MSRB Proposes Requiring Dealers to Disclose Additional Information Regarding Bond Ballot Contributions

Date: August 15, 2012

Contact: Jennifer A. Galloway
             (703) 797-6600


Alexandria, VA – The Municipal Securities Rulemaking Board (MSRB) today issued a request for public comment on a proposal to make publicly available additional information about contributions made by municipal securities dealers to bond ballot campaigns. The proposal seeks to address the perception that dealers’ contributions to bond ballot campaigns, which secure voter approval for taxpayer-funded public projects, could influence the award of municipal securities underwriting business to dealers.
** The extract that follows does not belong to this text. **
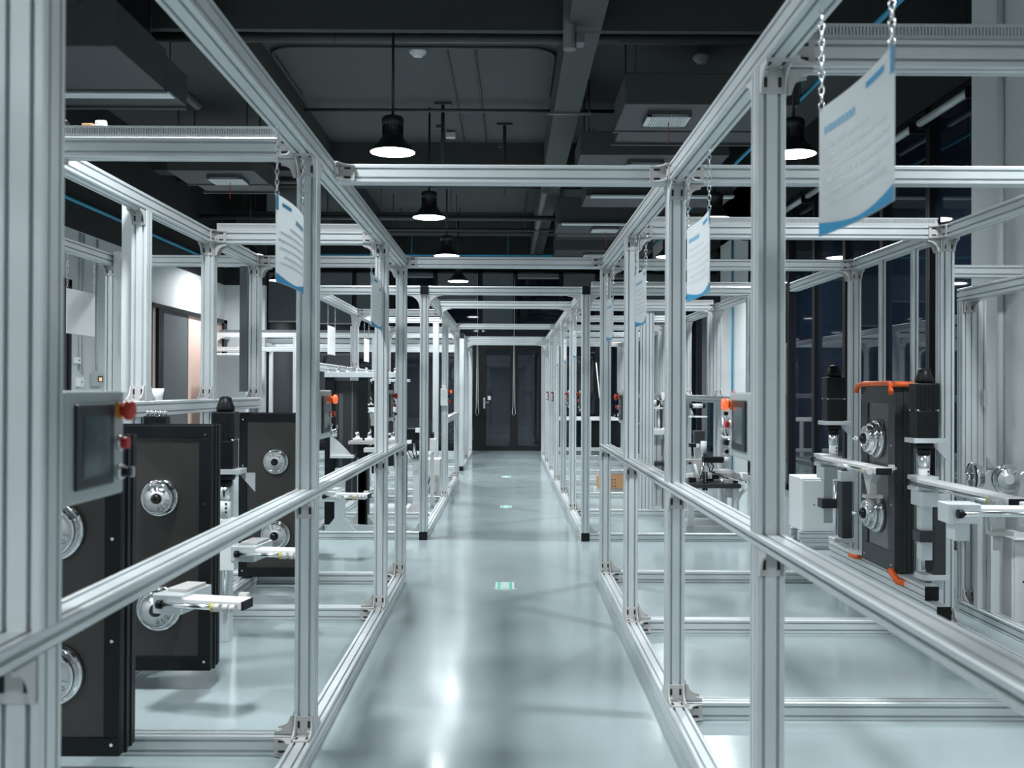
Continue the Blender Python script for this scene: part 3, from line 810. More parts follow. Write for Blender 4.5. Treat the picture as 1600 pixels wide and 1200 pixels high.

“Collecting additional disclosure information would assist the MSRB in our ongoing study of the perceived correlation between giving bond ballot campaign support and getting underwriting business,” said MSRB Executive Director Lynnette Kelly. “Even the appearance of ‘pay-to-play’ can undermine public confidence in the municipal market. As part of our mission to promote market integrity, the MSRB is seeking public input on the benefits and burdens of requiring further disclosures about dealers’ bond ballot campaign contributions.”

Under the proposed changes to MSRB Rule G-37, dealers and their municipal finance professionals that contribute to bond ballot campaigns would be required to disclose specific information on the timing of their contributions, the identity of the municipal entity issuing the bonds subject to the bond ballot approval, and any primary offerings resulting from the bond ballot campaign for which the dealer engages in municipal securities business, among other rule changes.

MSRB Rule G-37 currently requires dealers to disclose certain contributions to bond ballot campaigns, issuer officials and payments to political parties of states and political subdivisions. The MSRB is seeking more information on the value of having dealers provide additional information related to bond ballot campaigns, including costs and benefits, and alternative methods to promoting public confidence in the municipal securities market.

Comments should be submitted no later than September 17, 2012.

The MSRB protects investors, state and local governments and other municipal entities, and the public interest by promoting a fair and efficient municipal securities market. The MSRB fulfills this mission by regulating the municipal securities firms, banks and municipal advisors that engage in municipal securities and advisory activities. To further protect market participants, the MSRB provides market transparency through its Electronic Municipal Market Access (EMMA®) website, the official repository for information on all municipal bonds. The MSRB also serves as an objective resource on the municipal market, conducts extensive education and outreach to market stakeholders, and provides market leadership on key issues. The MSRB is a self-regulatory organization governed by a 21-member board of directors that has a majority of public members, in addition to representatives of regulated entities. The MSRB is overseen by the Securities and Exchange Commission and Congress.